There are a number of tax agreements that may affect the taxes of an Expatriate. Some of these are host country specific. Always check the country you live in to check tax status.

Tax Treaty Benefits

U.S. tax treaties or conventions with many foreign countries entitle U.S. residents to certain credits, deductions, exemptions and reduced foreign tax rates. This is a way to pay less tax to those host countries.

For example, most tax treaties allow U.S. resident to exempt part or all of their income for personal services from the treaty (host) country's income tax if they are in the treaty country for a limited number of days.

In January and February of 1998 new treaties become effective with, South Africa, Thailand, Canada, Ireland, Switzerland, Austria and Turkey.

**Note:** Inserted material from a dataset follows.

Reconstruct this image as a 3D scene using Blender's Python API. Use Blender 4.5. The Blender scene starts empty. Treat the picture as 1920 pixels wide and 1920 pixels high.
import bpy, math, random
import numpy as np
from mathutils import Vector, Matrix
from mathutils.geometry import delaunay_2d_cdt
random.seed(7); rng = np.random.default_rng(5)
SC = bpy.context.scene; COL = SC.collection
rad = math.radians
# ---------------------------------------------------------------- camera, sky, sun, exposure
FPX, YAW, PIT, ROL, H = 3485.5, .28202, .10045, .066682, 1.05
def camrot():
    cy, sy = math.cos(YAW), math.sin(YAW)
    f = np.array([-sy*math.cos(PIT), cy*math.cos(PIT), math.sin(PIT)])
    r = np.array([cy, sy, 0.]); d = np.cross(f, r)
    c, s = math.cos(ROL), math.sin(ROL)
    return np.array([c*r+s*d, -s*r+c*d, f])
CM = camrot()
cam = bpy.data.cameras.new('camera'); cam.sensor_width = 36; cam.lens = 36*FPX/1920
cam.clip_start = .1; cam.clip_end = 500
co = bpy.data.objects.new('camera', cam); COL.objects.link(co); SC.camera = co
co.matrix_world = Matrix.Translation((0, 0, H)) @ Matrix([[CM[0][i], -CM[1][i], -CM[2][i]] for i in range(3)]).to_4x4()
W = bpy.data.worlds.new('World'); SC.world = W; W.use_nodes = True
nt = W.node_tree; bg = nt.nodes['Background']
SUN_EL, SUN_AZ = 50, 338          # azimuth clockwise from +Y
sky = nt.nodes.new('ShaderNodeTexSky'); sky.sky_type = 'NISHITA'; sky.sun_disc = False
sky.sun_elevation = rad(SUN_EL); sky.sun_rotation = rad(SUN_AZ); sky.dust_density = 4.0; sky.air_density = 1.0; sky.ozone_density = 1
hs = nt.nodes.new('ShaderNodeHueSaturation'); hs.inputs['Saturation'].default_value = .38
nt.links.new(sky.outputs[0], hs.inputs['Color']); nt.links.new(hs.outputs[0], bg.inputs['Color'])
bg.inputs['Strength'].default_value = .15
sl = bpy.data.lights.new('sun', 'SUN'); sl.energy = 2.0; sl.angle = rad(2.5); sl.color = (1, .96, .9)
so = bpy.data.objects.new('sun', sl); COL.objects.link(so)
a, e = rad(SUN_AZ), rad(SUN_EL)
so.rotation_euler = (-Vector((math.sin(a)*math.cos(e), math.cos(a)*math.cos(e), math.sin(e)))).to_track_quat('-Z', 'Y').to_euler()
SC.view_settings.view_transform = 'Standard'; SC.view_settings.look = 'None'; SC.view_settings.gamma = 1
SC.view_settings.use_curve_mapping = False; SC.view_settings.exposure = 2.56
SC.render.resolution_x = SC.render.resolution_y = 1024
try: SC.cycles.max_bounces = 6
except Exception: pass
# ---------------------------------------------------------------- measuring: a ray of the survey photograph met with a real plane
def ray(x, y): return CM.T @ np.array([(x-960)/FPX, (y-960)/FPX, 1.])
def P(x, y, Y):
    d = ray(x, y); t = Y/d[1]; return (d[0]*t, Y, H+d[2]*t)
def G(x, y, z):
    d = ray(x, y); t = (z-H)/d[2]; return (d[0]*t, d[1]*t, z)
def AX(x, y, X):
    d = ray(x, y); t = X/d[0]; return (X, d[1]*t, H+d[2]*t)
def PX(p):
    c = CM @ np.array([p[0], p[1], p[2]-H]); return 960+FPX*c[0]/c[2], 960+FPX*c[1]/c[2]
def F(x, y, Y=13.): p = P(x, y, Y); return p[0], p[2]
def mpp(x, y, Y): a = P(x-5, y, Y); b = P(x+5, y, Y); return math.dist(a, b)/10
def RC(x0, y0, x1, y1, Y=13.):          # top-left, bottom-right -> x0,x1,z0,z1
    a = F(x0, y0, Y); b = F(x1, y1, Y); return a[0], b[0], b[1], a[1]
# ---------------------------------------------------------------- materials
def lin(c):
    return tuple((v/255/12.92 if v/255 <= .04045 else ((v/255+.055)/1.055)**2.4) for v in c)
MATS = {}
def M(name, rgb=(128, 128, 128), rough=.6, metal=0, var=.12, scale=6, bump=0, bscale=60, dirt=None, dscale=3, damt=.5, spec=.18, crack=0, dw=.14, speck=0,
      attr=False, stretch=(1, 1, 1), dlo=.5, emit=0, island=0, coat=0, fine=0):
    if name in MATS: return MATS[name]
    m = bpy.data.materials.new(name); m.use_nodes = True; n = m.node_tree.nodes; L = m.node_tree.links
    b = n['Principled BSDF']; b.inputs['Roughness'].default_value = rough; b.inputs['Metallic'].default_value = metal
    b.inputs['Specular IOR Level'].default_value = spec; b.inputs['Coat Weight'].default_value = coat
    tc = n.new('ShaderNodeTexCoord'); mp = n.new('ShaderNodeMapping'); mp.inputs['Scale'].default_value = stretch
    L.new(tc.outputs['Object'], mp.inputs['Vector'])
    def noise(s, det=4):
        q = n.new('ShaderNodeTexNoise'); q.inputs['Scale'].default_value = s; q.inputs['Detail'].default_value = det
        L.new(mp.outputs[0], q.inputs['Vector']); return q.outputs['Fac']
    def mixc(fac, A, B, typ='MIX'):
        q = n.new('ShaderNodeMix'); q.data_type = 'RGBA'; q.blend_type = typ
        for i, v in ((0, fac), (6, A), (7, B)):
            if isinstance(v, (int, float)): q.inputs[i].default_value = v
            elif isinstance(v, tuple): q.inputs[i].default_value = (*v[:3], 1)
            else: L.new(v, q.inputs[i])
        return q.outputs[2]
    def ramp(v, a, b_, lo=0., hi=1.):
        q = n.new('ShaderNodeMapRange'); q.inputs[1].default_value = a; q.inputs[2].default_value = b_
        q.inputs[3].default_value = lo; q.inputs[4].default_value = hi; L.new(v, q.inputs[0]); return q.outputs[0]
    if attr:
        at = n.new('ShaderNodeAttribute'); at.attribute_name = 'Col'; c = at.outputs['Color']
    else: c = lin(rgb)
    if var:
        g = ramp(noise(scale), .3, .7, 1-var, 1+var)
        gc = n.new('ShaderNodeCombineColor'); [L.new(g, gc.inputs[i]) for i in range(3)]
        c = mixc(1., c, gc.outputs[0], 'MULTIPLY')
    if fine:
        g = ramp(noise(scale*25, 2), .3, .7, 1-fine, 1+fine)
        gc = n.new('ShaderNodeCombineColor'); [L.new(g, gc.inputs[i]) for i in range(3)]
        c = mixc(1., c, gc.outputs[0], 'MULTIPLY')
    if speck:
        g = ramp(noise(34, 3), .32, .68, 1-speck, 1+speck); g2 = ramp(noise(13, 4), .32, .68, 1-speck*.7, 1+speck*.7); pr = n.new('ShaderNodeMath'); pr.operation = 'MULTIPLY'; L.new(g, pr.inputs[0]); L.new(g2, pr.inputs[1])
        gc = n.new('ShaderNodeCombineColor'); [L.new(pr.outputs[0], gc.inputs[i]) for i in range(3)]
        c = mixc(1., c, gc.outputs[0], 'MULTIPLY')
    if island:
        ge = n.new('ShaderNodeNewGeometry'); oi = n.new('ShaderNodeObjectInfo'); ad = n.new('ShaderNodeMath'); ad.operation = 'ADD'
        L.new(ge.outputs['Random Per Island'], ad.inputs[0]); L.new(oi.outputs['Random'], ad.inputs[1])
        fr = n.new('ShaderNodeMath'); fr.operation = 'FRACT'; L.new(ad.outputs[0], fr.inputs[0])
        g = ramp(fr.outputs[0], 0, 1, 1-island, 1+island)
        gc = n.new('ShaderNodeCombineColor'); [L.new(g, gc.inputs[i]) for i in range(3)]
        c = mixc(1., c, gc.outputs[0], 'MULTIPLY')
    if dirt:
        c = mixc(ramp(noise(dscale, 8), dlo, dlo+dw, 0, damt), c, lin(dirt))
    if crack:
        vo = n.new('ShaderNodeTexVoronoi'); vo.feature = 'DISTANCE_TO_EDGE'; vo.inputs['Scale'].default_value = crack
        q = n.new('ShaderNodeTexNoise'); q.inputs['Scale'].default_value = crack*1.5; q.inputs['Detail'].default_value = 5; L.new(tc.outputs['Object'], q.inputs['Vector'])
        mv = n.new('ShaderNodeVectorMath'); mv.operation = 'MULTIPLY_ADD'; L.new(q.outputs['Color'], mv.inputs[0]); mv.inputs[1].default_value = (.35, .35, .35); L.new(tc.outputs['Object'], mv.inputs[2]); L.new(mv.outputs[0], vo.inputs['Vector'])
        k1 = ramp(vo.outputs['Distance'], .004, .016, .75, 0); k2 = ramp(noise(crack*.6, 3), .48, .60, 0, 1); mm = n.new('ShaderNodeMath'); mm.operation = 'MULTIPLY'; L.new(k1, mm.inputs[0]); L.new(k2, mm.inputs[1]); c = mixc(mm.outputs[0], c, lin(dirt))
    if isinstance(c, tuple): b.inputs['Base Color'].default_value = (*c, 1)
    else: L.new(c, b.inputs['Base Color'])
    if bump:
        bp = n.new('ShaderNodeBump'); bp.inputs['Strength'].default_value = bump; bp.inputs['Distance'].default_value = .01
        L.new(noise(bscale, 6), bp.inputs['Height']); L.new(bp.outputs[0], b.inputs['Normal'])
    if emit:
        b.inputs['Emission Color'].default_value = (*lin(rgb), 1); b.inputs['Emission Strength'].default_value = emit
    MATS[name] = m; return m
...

You will have to check with the local Consulate for the text or other information.

Social Security TOTALIZATION Agreements

These countries have agreements to eliminate duplication of U.S. Social Security and social insurance program of the host country:

Austria, Belgium, Canada, Finland, France, Germany, F.R., Greece, Ireland, Italy, Luxembourg, Netherlands, Norway, Portugal, Spain, Sweden, Switzerland, United Kingdom.

If the country you are living in is not listed, send some e-mail to members of congress. The wise use of these agreements saves employers money and strengthens the benefits of employees.

Information Exchange Agreements

These countries have information sharing agreements with the United States:

Barbados, Bermuda, Colombia, Costa Rica, Dominican, Dominican Republic, Grenada, Guyana, Honduras, Jamaica, Marshall Islands, Mexico, Peru, St. Lucia, Trinidad and Tobago.